In the late 1990s, Bombay and Madras were renamed Mumbai and Chennai, and soon after, Calcutta was renamed Kolkata. Poona was afterwards called Pune, Mysore, Mysuru, Bangalore, and the state of Orissa, Odisha. Many locals continue to use the outdated names for these locations.

Soon after India gained its independence on August 15, 1947, a number of British-era streets, parks, and railway bridges in the capital city of New Delhi were named in honour of notable individuals and Indian freedom warriors.

Famous streets like Kingsway and Queensway, created by Sir Edwin Lutyens and Sir Herbert Baker and running perpendicular to one another in the centre of the capital, were given the new names ‘Rajpath’ and ‘Janpath,’ respectively.

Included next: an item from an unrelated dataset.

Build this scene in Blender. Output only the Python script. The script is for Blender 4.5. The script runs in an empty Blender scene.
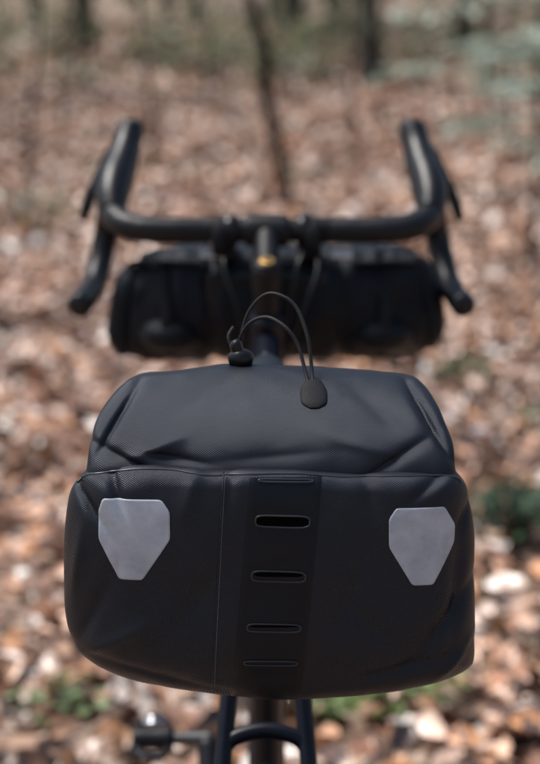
import bpy, math, random
import numpy as np
from mathutils import Vector, noise, Euler
from mathutils.bvhtree import BVHTree
random.seed(4); np.random.seed(4)
scene=bpy.context.scene
col=scene.collection
X0=-0.004   # bike centre plane

# ---------------------------------------------------------------- materials
def newmat(name):
    m=bpy.data.materials.new(name); m.use_nodes=True
    nt=m.node_tree; b=nt.nodes['Principled BSDF']
    return m,nt,b
def simple(name,colr,rough=0.5,metal=0.0,nscale=60,namp=0.25,bump=0.0,bdist=0.0005,coat=0.0,spec=0.5):
    m,nt,b=newmat(name)
    tc=nt.nodes.new('ShaderNodeTexCoord')
    nz=nt.nodes.new('ShaderNodeTexNoise'); nz.inputs['Scale'].default_value=nscale; nz.inputs['Detail'].default_value=5
    nt.links.new(tc.outputs['Object'],nz.inputs['Vector'])
    mx=nt.nodes.new('ShaderNodeMix'); mx.data_type='RGBA'
    mx.inputs['A'].default_value=[c*(1-namp) for c in colr]+[1]
    mx.inputs['B'].default_value=[min(1,c*(1+namp)) for c in colr]+[1]
    nt.links.new(nz.outputs['Fac'],mx.inputs['Factor']); nt.links.new(mx.outputs['Result'],b.inputs['Base Color'])
    mr=nt.nodes.new('ShaderNodeMapRange'); mr.inputs['To Min'].default_value=max(0,rough-0.1); mr.inputs['To Max'].default_value=min(1,rough+0.1)
    nt.links.new(nz.outputs['Fac'],mr.inputs['Value']); nt.links.new(mr.outputs['Result'],b.inputs['Roughness'])
    b.inputs['Metallic'].default_value=metal
    b.inputs['Coat Weight'].default_value=coat
    b.inputs['Specular IOR Level'].default_value=spec
    if bump>0:
        bp=nt.nodes.new('ShaderNodeBump'); bp.inputs['Strength'].default_value=bump; bp.inputs['Distance'].default_value=bdist
        nt.links.new(nz.outputs['Fac'],bp.inputs['Height']); nt.links.new(bp.outputs['Normal'],b.inputs['Normal'])
    return m
def M(nt,op,a,b=None):
    n=nt.nodes.new('ShaderNodeMath'); n.operation=op
    for i,v in enumerate([a,b]):
        if v is None: continue
        if isinstance(v,(int,float)): n.inputs[i].default_value=v
        else: nt.links.new(v,n.inputs[i])
    return n.outputs[0]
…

In September of last year, the ceremonial avenue in the nation’s capital known as ‘Rajpath’—which connects the Raisina Hill complex to India Gate—was renamed ‘Kartavya Path’ and shortly after that, Prime Minister Narendra Modi officially opened it as a part of the Central Vista Avenue renovation.

When asked why Rajpath was changed to Kartavya Path, Tharoor responded, ‘That’s pure politics, I am afraid. There’s nothing more than that. Because Rajpath itself is a Hindi word.’